Центральное положение пекторали заняла антропоморфная сцена дележа
двумя бородатыми скифами, по другим интерпретациям – шитья ими из
овчины, шитья одежды - по символике пекторали (носившейся на груди,
как показатель ранга!) - священной, царской, «символа ранга и
престижа». «…В других мифах, рассмотренных Маразовым [ссылки]
(об аргонавтах, о златорунном ягненке Атрея и др.), руно является
символом царской власти».
Речь идёт о книге доцента истфака СПб.ГУ, к.и.н.

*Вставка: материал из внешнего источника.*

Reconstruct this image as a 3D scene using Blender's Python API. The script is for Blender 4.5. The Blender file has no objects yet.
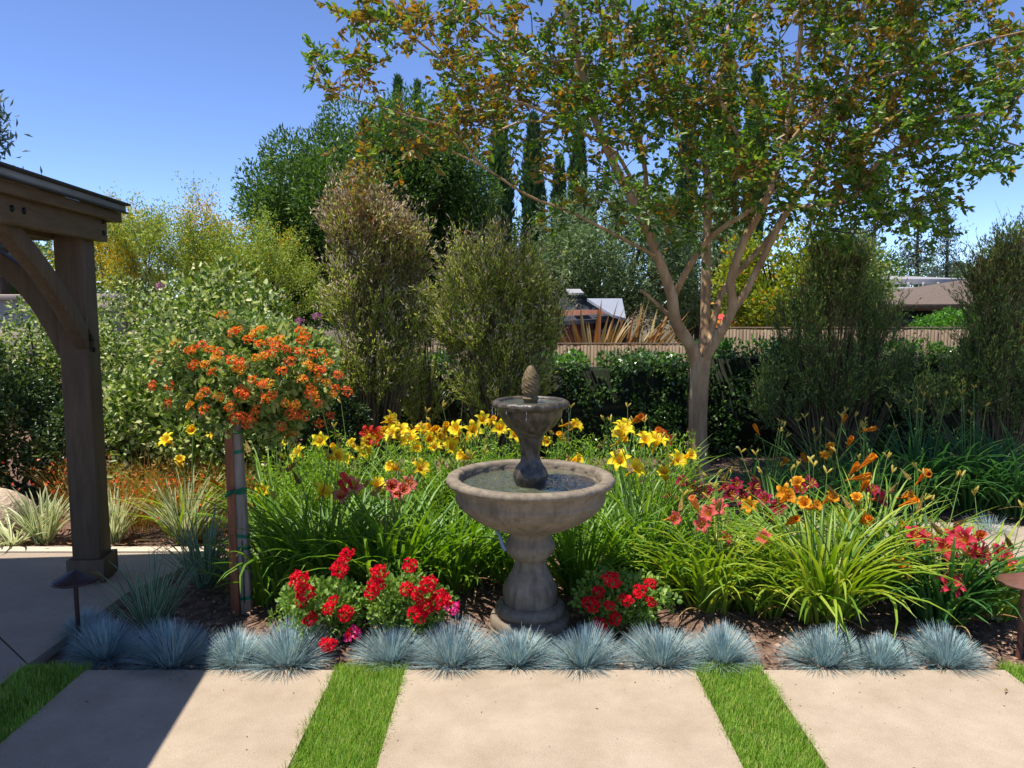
import bpy, math, random
import numpy as np
from mathutils import Vector, Matrix, Quaternion

# ------------------------------------------------------------------ camera, light, exposure
scene = bpy.context.scene
C = scene.collection
PITCH = math.radians(6.0)
EYE = 1.7
FPX = 773.0
cam_d = bpy.data.cameras.new('camera')
cam = bpy.data.objects.new('camera', cam_d)
C.objects.link(cam)
cam.location = (0, 0, EYE)
cam.rotation_euler = (math.radians(90) - PITCH, 0, 0)
cam_d.sensor_width = 36.0
cam_d.lens = 36.0 * FPX / 1024.0
cam_d.clip_start = 0.05
cam_d.clip_end = 2000
scene.camera = cam

SUN_DIR = Vector((0.75, 0.26, -2.20)).normalized()      # the way the light travels
world = bpy.data.worlds.new('World')
scene.world = world
world.use_nodes = True
wn = world.node_tree
bgn = wn.nodes['Background']
sky = wn.nodes.new('ShaderNodeTexSky')
sky.sky_type = 'NISHITA'
sky.sun_disc = False
sky.sun_elevation = math.asin(-SUN_DIR.z)
sky.sun_rotation = math.atan2(-SUN_DIR.x, -SUN_DIR.y)
sky.air_density = 0.72
sky.dust_density = 0.0
sky.ozone_density = 4.2
sky.altitude = 2400
shs = wn.nodes.new('ShaderNodeHueSaturation'); shs.inputs['Saturation'].default_value = 1.04; shs.inputs['Hue'].default_value = 0.508
wn.links.new(sky.outputs[0], shs.inputs['Color']); wn.links.new(shs.outputs[0], bgn.inputs[0])
bgn.inputs[1].default_value = 0.142
sun_l = bpy.data.lights.new('sun', 'SUN')
sun_l.energy = 3.9
sun_l.angle = math.radians(0.5)
sun_l.color = (1.0, 0.955, 0.88)
sun = bpy.data.objects.new('sun', sun_l)
C.objects.link(sun)
sun.rotation_euler = SUN_DIR.to_track_quat('-Z', 'Y').to_euler()
sun.location = (-5, -4, 12)
scene.view_settings.view_transform = 'Standard'
scene.view_settings.look = 'None'
scene.view_settings.exposure = 0.84
scene.view_settings.gamma = 1.0
scene.cycles.max_bounces = 8
scene.cycles.transparent_max_bounces = 8

R = math.radians
rng = np.random.default_rng(7)
random.seed(7)

def P(px, py, d):
    """photo direction (px,py) taken out to the distance Y=d, in metres"""
    u = (px - 512) / FPX; v = (384 - py) / FPX
    y = math.cos(PITCH) + v * math.sin(PITCH); z = -math.sin(PITCH) + v * math.cos(PITCH)
    k = d / y
    return np.array((u * k, d, EYE + z * k))

def PX(px, d, z=0.0):
    """X of image column px for a point at distance d and height z"""
    return (px - 512) / FPX * (d * math.cos(PITCH) + (EYE - z) * math.sin(PITCH))

# ------------------------------------------------------------------ scene bookkeeping
def tag(o, label=None, cat=None, group=None, kind=None):
    if label: o['label'] = label
    if cat: o['category'] = cat
    if group: o['group'] = group
    if kind: o['kind'] = kind
    return o

def empty(name, loc=(0, 0, 0), label=None, cat=None, group=None, rz=0.0):
    o = bpy.data.objects.new(name, None)
    o.empty_display_size = 0.1
    C.objects.link(o)
    o.location = loc; o.rotation_euler = (0, 0, rz)
    return tag(o, label, cat, group)

class Geo:
    def __init__(s):
        s.V = []; s.F = []; s.M = []; s.n = 0
    def add(s, V, F, mi=0):
        V = np.array(V, dtype=np.float64).reshape(-1, 3); F = np.asarray(F, dtype=np.int64)
        s.V.append(V); s.F.append(F + s.n)
        s.M.append(np.full(len(F), mi, dtype=np.int32) if np.isscalar(mi) else np.asarray(mi, dtype=np.int32))
        s.n += len(V)
    def mesh(s, name, mats, smooth=False):
        me = bpy.data.meshes.new(name)
        V = np.concatenate(s.V)
        loops = np.concatenate([f.ravel() for f in s.F])
        tot = np.concatenate([np.full(len(f), f.shape[1], dtype=np.int32) for f in s.F])
        st = np.concatenate([[0], np.cumsum(tot)[:-1]]).astype(np.int32)
        me.vertices.add(len(V)); me.vertices.foreach_set('co', V.astype(np.float32).ravel())
        me.loops.add(len(loops)); me.loops.foreach_set('vertex_index', loops.astype(np.int32))
        me.polygons.add(len(tot)); me.polygons.foreach_set('loop_start', st)
        try: me.polygons.foreach_set('loop_total', tot)
        except Exception: pass
        for m in (mats if isinstance(mats, (list, tuple)) else [mats]): me.materials.append(m)
        me.polygons.foreach_set('material_index', np.concatenate(s.M))
        if smooth: me.polygons.foreach_set('use_smooth', np.ones(len(tot), dtype=bool))
        me.update(calc_edges=True); me.validate()
        return me
    def build(s, name, mats, parent=None, smooth=False, local=True, bevel=0, label=None):
        """vertices are in world metres; they are stored relative to the parent's base point"""
        if parent is not None and local:
            off = np.array(world_loc(parent))
            for v in s.V: v -= off
        o = bpy.data.objects.new(name, s.mesh(name, mats, smooth))
        C.objects.link(o)
        if parent is not None: o.parent = parent
        if bevel:
            b = o.modifiers.new('edge', 'BEVEL'); b.width = bevel; b.segments = 2; b.limit_method = 'ANGLE'
        if label: o['label'] = label
        return o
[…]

Игоря Юрьевича Шауба
(1-е Приложение «Вестника по классической филологии и археологии»
«Новый Гермес», Ярославск.обл.), изданного издательством
Свято-Алексеевской пустыни [И.Ю.Шауб «Италия – Скифия.
Культурно-исторические параллели», М.-СПб.-Св.-Алексеевская пустынь,
2008, 155 с.]. В данной новелле, автор предполагает в изображаемом -
хорезмийского Хушем-шах (дериват Хушенга), изобретателя искусства
шитья. До Хушенга, во времена первочеловека Гайамарты - люди ходили
нагишом, в чём арийскому эпосу - не противоречат шумерийские легенды о
перволюдях (более известные по их компиляции Торы). Историк
напоминает, что ранний иконографический образ Христа – Добрый Пастырь
– также связывался с овцой, представления о Нем бытовали - как об
Агнце [там же, с.15]. «…Стоит вспомнить глубокомысленное
утверждение О.М.Фрейденберг, что «метафора одежд, по тождеству
одежды и космоса, одежды и человека», связана «с метафорой
растерзания и её космогоничностью» [ссылка]. В таком случае, если
учесть, что на рельефе Антелами центральной сценою является снятие со
креста, а в нижнем регистре пекторали изображены сцены терзания
хищниками травоядных, то семантика обоих памятников в целом, а не
только отдельных сюжетов, д.б. очень близкой, - это возрождение через
смерть» [там же, с.12].
И хотя я честно могу сказать, что не поддерживаю ни одной из
общепринятых в советской науке аксиом, порожденных трудами Моргана,
Энгельса, Фрэзера и иных «светил исторической науки» вековой давности,
коим следует автор в своём исследовании (что является нормой истфака
ЛГУ), прочитана она мною была с огромным интересом. Кроме солидной
библиографии историк – помимо СПб.ГУ служащий также в Ин-те истории
материальной культуры - приводит большой иллюстративный материал,
широко привлекая археологические источники, что не очень-то принято
среди историков узко-филологического направления.
И потому, чтение данной книги – сборника исследовательских новелл,
посвященных мифологическим и фольклорным сюжетам Европы (напр.:
«Геракл в Италии и Скифии»; «Парис на Босфоре и в Этрурии»;
«Гуси-лебеди и их семантика»…), кроме познавательного (и независимо от
познавательного), сопровождается чисто эстетическим наслаждением.